Walking around the exhibits at Farmfest last week, I had a "Wait, what?" moment.

Amid its usual collection of giant John Deere combines and tractors, farm dealer Kibble Equipment had an ordinary plow with an extraordinary sign: "The Last Plow Sold By John Deere."

Wait. What?

John Deere — the man — in 1837 invented the steel plow that opened the American prairie to the pioneers. He put his company next to the first railroad bridge across the Mississippi so that settlers heading west could buy a plow from him on their way. The Smithsonian included an 1838 plow by Deere in its "101 Objects that Made America" exhibit.

Minnesota's soon-to-be-replaced state flag depicts a farmer with a plow. "We could start agriculture" because of it, said Jodi DeJong-Hughes, tillage expert for the University of Minnesota Extension.

But last year, Deere & Co. announced it would halt production of its 3710 moldboard plow, the one that most resembled the original design of its founder.

It's a decision born of a market reality. Farming has changed. The U.S. Department of Agriculture last year reported that a majority of U.S. farmers use no-till practices, with disks or chisel plows that create a narrow furrow rather than turning over land as a moldboard plow does. A moldboard is a curved metal plate.

Deere still has a reversible plow on the market, which has a different moldboard than the 3710. The company also has a full catalog of cultivators, rippers and other tillage equipment.

Since the Dust Bowl era of the 1930s, critics blamed the moldboard plow for contributing to topsoil erosion. Soil scientists and environmentalists for decades urged farmers to adopt planting practices that were less disruptive.

But there are many other reasons for the declining use of the plow.

Here in the Midwest, for instance, DeJong-Hughes noted there's far less growth of alfalfa and other perennial grasses that are best cultivated with plows. Decades ago, herbicides came along, replacing the plowing over of land as the best weapon against weeds.

And then, crop planters got better, making it possible for seeds to be deposited in the smaller furrows. Combines, which throw off chaff at harvest, changed to distribute those leftovers more widely so that the ground didn't need to be churned up for planting the next spring. New hybrids of corn and soybeans emerged that grew better through the residue of last year's plants.

Then in the 1990s, the USDA stepped in with environmental quality incentives that encouraged farmers to adopt low- or no-till soil management. Farmers started to be OK with residue left between rows of plants, an important change in psyche.

"It wasn't that long ago that if a farmer didn't till his soil black, totally black, he wasn't considered a good farmer," DeJong-Hughes said.

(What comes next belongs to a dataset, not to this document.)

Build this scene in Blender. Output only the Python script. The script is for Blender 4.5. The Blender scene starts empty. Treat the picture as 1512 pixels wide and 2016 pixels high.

It all adds up to the moment Deere & Co. found itself ready to let go of the product that gave the company its start. The company has said little about it. And it doesn't mean much financially: Deere gets far more revenue and profits from tractors, combines and other big equipment.

And yet, the evolution of the plow and John Deere's role in it is as exciting and full of entrepreneurial verve as any more modern tale about cars or TVs or smartphones. Ancient Chinese, Greek and Egyptian civilizations all created versions of plows pulled by animals, essentially sticks that opened the ground.

The Romans are credited with creating the first iron plowshare, and the Dutch and Scots made other improvements. A German poet penned "We Plough the Fields and Scatter" in 1782, and the words were set to music in 1800 as a hymn that's still sung in churches today.

But it was in America in the late 18th and early 19th centuries when a true race to create the best plow began.

Deere, a blacksmith in Grand Detour, Ill., wasn't the first to use steel but his plow in 1837 was the first to self-scour, which meant that farmers no longer had to stop every few feet to clean the plow blade.

By 1860, there were 2,000 companies in the U.S. making plows. Deere by then had moved to Moline, Ill., where the railroad crossed the Mississippi. "He had folks stopping and buying plows on their way west," Neil Dahlstrom, an archivist at Deere & Co., told me.

In 1869, the company opened its first branch sales office in Kansas City and soon had a network of offices along the rivers of the Midwest, including in the Twin Cities.

The next decade, Deere began selling sulky plows that farmers could ride on instead of walk behind. That innovation was driven by demand after the Civil War, when many veterans returned to farms with injuries, Dahlstrom said.

By the 1880s, it was selling steam engines that could pull plows. The company's first tractor went on sale in 1918.

"The underlying theme is how can you continue to do more," Dahlstrom said. "But the basic design of the plow doesn't change a lot."

In America's fields, everything else did.